Skip pictures in the listing below; copy exactly the lines from the one with "Write a Blender" through the one with "from mathutils import Vector, Matrix, Euler", inclusive.

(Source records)
★ ★ ★ ★ ★

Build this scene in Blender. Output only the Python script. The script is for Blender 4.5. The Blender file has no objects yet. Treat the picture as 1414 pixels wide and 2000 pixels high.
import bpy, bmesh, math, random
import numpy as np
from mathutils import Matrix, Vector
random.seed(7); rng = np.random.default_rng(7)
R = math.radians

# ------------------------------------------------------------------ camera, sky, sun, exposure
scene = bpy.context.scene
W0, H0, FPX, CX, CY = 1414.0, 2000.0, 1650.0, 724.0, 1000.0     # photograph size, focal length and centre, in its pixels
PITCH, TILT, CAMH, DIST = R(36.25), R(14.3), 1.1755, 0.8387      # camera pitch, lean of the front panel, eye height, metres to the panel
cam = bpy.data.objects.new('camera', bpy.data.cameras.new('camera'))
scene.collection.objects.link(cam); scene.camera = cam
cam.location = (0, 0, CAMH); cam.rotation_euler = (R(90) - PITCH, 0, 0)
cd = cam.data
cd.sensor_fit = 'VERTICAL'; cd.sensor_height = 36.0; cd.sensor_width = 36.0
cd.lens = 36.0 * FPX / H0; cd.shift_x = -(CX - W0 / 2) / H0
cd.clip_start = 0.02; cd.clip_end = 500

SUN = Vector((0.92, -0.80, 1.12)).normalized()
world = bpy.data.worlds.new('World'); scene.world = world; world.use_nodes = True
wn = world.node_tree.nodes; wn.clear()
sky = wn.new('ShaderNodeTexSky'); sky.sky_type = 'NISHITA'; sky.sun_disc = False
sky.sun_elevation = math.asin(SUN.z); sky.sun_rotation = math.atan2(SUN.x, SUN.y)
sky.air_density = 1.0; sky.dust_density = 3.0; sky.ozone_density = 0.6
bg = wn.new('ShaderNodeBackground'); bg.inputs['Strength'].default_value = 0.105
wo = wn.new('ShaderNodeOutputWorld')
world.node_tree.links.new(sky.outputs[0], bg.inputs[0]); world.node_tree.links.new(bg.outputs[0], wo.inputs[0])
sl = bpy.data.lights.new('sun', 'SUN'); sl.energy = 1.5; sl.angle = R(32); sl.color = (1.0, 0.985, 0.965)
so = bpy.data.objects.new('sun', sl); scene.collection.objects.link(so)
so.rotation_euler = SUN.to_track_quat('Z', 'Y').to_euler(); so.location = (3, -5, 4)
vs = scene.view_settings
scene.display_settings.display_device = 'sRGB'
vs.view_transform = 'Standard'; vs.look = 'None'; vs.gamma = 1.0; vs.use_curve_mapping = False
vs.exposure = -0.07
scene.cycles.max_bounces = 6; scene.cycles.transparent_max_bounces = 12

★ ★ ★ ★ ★

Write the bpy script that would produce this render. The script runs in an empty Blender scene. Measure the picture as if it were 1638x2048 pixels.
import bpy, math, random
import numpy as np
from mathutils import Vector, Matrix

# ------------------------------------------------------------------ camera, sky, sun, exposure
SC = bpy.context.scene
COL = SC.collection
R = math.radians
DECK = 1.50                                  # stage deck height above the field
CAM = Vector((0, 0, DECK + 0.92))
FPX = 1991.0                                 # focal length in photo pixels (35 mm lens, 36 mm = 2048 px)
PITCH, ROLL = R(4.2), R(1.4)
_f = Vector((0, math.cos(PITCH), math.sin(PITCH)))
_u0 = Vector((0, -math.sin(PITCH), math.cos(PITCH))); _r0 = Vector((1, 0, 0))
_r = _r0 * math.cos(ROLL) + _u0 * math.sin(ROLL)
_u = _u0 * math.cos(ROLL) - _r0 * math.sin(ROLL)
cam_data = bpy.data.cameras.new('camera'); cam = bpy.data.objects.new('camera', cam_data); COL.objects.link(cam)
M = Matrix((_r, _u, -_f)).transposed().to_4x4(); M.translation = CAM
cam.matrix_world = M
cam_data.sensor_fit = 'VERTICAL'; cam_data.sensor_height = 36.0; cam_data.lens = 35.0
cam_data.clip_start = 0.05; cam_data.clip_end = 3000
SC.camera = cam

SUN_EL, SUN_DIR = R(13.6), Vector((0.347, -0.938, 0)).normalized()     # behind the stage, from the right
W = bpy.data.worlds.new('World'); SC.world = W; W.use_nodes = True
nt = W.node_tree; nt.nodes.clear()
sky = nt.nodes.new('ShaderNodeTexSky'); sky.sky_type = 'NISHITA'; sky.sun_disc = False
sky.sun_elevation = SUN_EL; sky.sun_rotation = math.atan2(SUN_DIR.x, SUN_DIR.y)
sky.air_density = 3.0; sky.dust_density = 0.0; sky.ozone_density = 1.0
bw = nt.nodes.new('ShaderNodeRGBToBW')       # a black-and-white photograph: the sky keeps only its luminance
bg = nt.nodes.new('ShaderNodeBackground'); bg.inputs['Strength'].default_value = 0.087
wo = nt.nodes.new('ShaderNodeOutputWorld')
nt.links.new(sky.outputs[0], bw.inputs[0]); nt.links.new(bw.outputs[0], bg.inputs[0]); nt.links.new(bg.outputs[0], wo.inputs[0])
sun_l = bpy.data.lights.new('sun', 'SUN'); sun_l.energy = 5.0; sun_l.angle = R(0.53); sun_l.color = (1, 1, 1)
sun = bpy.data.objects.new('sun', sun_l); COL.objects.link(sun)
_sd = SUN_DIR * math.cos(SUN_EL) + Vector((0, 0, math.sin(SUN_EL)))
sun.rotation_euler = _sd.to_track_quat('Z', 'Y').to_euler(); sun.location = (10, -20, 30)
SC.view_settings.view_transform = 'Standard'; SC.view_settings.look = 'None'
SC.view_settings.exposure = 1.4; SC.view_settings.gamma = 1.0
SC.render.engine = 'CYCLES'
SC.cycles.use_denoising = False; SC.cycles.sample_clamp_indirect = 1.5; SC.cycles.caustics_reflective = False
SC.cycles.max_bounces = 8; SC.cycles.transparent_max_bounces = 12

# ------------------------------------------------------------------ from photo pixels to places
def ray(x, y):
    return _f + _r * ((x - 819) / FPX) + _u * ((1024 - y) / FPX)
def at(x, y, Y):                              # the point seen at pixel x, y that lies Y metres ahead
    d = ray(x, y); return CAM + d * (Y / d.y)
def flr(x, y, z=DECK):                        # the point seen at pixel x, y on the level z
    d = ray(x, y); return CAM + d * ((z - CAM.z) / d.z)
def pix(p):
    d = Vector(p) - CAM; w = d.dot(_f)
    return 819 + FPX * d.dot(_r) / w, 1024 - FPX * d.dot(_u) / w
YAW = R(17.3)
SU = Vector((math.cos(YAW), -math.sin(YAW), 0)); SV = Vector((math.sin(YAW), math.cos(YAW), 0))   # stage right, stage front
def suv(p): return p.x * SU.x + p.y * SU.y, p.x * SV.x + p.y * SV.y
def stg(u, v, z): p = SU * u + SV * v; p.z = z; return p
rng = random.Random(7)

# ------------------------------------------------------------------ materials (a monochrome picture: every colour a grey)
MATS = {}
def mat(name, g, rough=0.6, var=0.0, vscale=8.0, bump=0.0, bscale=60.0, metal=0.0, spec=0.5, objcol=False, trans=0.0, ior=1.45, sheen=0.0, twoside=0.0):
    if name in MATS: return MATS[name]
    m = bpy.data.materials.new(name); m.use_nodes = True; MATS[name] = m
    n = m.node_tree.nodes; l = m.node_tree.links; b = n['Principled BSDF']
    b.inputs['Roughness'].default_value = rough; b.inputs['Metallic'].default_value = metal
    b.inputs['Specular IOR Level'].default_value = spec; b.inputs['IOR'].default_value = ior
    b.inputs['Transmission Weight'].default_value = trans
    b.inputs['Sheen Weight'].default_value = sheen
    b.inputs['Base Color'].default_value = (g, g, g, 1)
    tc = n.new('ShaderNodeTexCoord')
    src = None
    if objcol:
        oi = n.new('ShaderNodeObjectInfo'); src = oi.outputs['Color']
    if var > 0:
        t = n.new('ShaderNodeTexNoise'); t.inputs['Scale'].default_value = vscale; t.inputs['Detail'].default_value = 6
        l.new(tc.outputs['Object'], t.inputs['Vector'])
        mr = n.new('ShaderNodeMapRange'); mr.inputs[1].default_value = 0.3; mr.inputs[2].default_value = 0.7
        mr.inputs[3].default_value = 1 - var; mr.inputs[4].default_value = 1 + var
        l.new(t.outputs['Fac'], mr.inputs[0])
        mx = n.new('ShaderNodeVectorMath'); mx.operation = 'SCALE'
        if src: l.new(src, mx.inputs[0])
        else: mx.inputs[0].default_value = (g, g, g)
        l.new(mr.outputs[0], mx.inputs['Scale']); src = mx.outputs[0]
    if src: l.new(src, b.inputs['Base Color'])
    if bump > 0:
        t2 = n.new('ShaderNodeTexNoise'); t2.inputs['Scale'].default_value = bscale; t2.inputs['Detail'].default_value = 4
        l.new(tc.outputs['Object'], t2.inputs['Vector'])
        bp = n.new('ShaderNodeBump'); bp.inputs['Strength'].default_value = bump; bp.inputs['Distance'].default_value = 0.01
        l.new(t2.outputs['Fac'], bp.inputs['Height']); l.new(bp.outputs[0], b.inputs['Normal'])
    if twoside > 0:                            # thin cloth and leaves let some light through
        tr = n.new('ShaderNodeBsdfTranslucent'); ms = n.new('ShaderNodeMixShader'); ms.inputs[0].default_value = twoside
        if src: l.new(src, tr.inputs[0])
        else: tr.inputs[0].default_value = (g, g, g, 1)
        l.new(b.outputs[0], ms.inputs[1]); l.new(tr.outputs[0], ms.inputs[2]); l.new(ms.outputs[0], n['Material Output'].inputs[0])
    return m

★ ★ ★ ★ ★

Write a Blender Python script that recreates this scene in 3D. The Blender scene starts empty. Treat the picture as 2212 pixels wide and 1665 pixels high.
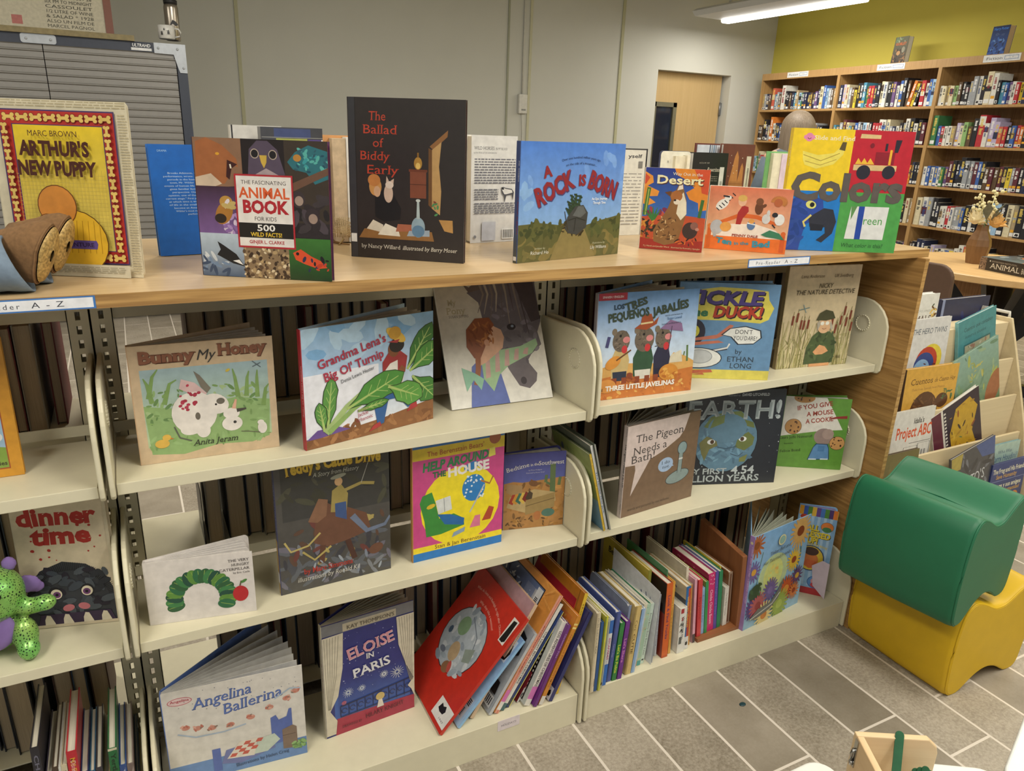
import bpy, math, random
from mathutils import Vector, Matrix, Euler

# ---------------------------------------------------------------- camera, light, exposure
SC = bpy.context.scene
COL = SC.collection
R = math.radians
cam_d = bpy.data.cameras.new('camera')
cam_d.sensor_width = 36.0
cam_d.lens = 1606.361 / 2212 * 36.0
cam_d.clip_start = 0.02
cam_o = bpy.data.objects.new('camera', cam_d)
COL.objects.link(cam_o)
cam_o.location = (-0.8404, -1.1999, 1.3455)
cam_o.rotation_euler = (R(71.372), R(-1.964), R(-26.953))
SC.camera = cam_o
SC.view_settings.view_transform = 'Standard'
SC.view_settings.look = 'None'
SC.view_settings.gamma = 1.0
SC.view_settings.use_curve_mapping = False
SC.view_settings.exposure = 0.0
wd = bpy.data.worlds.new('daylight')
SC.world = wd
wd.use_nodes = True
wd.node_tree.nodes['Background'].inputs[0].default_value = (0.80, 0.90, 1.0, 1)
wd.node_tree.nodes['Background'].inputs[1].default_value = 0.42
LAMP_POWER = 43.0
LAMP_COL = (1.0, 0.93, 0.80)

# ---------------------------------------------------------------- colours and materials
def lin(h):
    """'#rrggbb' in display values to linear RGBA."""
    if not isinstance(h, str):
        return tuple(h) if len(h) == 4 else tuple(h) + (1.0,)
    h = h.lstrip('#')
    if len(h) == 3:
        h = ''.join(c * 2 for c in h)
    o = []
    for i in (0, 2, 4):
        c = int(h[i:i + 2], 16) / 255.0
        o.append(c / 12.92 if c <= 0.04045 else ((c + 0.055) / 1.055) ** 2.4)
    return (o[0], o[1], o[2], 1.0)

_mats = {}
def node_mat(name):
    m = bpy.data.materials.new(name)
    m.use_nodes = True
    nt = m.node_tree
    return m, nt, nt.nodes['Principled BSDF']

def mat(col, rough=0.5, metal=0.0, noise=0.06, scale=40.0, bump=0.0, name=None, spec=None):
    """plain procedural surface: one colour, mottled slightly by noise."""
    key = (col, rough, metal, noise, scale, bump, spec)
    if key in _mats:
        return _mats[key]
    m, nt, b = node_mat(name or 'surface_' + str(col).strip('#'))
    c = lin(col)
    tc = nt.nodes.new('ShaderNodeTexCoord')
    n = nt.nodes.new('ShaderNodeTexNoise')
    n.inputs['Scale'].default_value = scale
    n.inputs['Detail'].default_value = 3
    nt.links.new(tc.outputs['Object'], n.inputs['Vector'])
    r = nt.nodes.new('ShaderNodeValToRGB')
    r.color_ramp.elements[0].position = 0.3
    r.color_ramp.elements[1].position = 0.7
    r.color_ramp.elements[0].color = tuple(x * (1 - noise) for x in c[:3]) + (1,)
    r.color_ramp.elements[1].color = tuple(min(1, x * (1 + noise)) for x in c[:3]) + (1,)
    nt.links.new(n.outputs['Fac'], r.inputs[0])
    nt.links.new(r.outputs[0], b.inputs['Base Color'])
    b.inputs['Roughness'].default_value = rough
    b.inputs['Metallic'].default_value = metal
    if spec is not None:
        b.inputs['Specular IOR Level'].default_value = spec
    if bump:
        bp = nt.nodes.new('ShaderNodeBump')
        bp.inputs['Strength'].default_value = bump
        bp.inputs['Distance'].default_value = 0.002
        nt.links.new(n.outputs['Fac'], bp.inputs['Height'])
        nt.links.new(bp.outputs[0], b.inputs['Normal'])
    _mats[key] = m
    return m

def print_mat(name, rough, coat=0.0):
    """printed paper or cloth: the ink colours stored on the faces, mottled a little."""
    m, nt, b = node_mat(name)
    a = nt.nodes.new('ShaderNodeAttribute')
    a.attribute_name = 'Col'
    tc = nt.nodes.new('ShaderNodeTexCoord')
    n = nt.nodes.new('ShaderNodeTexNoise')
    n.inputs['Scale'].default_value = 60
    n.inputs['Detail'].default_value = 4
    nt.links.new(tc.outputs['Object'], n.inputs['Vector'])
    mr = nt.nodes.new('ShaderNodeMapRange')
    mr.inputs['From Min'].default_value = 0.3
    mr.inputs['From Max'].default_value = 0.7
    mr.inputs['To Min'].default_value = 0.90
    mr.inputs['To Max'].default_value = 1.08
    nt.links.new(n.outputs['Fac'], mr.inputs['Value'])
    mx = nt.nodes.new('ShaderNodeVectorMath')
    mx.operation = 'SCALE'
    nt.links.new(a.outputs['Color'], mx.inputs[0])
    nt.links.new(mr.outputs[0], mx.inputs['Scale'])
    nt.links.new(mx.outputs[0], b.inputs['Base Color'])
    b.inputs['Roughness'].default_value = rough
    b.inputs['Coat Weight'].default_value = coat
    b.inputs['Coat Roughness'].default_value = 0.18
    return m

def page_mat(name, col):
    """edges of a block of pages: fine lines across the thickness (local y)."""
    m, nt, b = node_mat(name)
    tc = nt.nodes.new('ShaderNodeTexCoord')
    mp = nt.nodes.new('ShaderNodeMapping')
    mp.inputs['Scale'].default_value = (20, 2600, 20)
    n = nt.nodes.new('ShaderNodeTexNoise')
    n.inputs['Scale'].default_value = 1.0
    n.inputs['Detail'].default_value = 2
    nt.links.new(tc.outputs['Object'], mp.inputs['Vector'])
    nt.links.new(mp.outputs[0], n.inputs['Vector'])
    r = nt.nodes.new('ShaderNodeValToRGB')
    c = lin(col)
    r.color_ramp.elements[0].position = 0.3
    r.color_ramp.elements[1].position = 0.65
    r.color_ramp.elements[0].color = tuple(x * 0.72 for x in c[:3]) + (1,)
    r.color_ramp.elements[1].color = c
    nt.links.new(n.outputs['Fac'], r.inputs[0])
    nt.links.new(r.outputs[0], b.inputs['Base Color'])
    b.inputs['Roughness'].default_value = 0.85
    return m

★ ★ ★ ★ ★

THE RESULT:
Write a Blender Python script that recreates this scene in 3D. The Blender scene starts empty. Treat the picture as 2212 pixels wide and 1665 pixels high.
import bpy, math, random
from mathutils import Vector, Matrix, Euler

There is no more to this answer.